**What you have to do:** Using the data below, output the first line and every line after it up to and including the line containing "make_giraffe()", exactly as written and with nothing added.

## begin

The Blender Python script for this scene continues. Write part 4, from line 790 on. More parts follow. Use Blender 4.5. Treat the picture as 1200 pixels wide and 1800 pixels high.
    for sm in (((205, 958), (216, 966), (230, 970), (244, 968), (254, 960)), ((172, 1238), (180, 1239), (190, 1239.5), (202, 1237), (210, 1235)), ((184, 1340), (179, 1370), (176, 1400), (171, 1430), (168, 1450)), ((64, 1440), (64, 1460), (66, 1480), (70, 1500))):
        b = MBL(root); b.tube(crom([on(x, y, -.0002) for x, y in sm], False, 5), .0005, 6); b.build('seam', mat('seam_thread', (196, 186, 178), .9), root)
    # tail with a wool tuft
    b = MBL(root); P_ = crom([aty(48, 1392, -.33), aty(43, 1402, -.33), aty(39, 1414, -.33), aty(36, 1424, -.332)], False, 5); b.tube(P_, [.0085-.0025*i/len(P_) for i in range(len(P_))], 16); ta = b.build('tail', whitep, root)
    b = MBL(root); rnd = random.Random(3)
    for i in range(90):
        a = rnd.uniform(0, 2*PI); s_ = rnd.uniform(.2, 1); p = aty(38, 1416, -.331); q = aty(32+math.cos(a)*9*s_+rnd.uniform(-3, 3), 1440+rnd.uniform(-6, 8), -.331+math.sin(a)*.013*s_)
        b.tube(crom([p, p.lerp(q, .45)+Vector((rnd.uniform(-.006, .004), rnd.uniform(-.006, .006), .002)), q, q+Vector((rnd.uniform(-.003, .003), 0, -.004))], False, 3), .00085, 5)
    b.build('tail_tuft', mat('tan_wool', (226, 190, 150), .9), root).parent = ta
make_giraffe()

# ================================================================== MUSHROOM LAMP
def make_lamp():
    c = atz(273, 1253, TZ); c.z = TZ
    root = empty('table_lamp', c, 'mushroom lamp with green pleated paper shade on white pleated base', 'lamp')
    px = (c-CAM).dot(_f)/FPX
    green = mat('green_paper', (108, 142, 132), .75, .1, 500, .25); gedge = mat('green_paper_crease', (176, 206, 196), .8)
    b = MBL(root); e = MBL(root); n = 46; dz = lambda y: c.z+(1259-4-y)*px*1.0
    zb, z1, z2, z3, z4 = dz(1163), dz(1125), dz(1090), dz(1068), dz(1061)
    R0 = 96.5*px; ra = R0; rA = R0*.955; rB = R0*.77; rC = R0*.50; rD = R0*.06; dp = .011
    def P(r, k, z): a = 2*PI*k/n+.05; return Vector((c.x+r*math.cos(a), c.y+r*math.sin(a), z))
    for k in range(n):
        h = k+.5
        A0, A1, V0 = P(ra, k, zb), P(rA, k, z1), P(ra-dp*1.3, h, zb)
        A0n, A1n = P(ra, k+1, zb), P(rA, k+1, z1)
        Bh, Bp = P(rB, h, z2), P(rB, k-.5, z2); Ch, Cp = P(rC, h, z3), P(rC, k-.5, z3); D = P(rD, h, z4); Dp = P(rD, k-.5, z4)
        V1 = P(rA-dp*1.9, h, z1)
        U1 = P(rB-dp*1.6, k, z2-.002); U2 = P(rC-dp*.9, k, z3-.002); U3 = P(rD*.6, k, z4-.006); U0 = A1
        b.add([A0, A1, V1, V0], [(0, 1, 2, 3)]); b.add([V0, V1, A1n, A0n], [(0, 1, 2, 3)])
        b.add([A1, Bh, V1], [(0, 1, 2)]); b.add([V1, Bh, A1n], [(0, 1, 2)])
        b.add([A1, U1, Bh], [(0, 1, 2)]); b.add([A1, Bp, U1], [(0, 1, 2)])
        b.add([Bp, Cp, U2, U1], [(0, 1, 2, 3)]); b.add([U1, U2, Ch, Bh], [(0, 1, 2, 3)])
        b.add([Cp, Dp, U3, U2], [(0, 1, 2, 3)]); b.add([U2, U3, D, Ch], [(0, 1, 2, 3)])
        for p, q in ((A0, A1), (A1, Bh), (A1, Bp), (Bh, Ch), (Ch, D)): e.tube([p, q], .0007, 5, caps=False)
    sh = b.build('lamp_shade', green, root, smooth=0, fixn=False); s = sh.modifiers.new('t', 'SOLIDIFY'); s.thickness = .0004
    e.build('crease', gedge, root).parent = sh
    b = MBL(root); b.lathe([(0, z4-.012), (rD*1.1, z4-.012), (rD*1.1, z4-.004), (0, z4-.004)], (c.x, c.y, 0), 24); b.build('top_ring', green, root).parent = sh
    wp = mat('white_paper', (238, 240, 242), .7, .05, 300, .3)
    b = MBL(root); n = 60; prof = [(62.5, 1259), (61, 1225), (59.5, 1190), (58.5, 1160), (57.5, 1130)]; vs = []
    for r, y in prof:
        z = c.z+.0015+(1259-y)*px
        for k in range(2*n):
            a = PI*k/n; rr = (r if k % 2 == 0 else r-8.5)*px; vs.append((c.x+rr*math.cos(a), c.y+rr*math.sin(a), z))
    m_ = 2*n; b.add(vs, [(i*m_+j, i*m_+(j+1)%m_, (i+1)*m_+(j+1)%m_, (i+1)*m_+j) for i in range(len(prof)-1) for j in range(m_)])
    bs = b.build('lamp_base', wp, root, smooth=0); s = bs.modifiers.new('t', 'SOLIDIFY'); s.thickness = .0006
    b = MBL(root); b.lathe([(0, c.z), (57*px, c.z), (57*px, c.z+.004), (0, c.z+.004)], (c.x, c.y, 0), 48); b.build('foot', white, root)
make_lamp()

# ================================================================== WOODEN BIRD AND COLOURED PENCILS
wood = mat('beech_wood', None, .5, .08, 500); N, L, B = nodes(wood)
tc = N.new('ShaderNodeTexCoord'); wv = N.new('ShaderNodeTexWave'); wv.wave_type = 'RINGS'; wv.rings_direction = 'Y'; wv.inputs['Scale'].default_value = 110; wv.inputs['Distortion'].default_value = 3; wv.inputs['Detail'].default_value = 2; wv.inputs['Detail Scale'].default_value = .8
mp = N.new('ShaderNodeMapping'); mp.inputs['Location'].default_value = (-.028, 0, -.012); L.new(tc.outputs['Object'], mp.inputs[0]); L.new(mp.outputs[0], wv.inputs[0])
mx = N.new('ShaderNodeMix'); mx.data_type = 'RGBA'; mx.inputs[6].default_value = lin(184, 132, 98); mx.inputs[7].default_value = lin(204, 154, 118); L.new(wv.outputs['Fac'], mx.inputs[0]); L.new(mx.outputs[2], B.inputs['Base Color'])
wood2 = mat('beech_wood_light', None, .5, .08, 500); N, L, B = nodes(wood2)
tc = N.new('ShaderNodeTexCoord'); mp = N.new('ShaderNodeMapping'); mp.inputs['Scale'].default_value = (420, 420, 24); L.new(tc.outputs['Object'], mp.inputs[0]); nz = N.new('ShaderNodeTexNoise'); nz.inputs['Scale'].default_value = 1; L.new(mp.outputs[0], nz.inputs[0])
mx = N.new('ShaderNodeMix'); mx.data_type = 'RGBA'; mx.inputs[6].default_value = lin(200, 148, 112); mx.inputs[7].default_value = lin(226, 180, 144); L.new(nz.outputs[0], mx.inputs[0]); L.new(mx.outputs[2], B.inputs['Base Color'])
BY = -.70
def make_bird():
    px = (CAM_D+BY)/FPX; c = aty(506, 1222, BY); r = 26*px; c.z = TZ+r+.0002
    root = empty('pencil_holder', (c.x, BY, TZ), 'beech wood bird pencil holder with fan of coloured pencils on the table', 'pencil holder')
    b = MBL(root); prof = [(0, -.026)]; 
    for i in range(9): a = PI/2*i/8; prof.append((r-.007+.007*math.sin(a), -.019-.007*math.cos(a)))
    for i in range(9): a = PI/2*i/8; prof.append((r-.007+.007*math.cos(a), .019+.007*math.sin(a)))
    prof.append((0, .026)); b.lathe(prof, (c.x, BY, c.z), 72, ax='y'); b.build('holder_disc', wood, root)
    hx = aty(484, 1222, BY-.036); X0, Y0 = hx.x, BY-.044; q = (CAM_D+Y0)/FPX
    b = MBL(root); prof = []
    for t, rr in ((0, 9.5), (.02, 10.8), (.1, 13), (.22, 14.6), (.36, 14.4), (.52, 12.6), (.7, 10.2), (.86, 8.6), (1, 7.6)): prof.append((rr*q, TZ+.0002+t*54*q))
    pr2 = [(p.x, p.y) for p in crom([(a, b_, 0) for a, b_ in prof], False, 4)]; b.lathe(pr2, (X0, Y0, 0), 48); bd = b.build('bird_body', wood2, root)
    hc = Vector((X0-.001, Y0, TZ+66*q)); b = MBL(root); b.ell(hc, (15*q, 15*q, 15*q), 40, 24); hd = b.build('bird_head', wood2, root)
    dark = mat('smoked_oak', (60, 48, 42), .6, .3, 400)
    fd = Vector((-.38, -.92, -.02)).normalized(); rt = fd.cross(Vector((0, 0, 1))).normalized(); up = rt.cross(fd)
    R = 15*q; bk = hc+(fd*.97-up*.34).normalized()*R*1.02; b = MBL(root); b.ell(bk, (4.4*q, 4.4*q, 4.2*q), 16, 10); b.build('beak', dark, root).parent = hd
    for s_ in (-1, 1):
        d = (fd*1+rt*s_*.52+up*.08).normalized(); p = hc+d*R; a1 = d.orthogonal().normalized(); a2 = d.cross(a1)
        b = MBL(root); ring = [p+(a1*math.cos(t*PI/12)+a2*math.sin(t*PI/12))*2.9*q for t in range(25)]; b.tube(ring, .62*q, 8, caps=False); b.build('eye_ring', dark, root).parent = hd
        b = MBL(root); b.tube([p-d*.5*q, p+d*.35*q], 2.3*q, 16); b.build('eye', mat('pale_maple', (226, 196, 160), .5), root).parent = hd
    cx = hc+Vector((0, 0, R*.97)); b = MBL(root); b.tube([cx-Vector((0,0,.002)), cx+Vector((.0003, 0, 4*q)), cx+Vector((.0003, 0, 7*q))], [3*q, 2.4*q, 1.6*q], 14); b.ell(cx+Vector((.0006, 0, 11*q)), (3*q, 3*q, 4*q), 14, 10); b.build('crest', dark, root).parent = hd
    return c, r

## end

**Worked solution:**
The Blender Python script for this scene continues. Write part 4, from line 790 on. More parts follow. Use Blender 4.5. Treat the picture as 1200 pixels wide and 1800 pixels high.
    for sm in (((205, 958), (216, 966), (230, 970), (244, 968), (254, 960)), ((172, 1238), (180, 1239), (190, 1239.5), (202, 1237), (210, 1235)), ((184, 1340), (179, 1370), (176, 1400), (171, 1430), (168, 1450)), ((64, 1440), (64, 1460), (66, 1480), (70, 1500))):
        b = MBL(root); b.tube(crom([on(x, y, -.0002) for x, y in sm], False, 5), .0005, 6); b.build('seam', mat('seam_thread', (196, 186, 178), .9), root)
    # tail with a wool tuft
    b = MBL(root); P_ = crom([aty(48, 1392, -.33), aty(43, 1402, -.33), aty(39, 1414, -.33), aty(36, 1424, -.332)], False, 5); b.tube(P_, [.0085-.0025*i/len(P_) for i in range(len(P_))], 16); ta = b.build('tail', whitep, root)
    b = MBL(root); rnd = random.Random(3)
    for i in range(90):
        a = rnd.uniform(0, 2*PI); s_ = rnd.uniform(.2, 1); p = aty(38, 1416, -.331); q = aty(32+math.cos(a)*9*s_+rnd.uniform(-3, 3), 1440+rnd.uniform(-6, 8), -.331+math.sin(a)*.013*s_)
        b.tube(crom([p, p.lerp(q, .45)+Vector((rnd.uniform(-.006, .004), rnd.uniform(-.006, .006), .002)), q, q+Vector((rnd.uniform(-.003, .003), 0, -.004))], False, 3), .00085, 5)
    b.build('tail_tuft', mat('tan_wool', (226, 190, 150), .9), root).parent = ta
make_giraffe()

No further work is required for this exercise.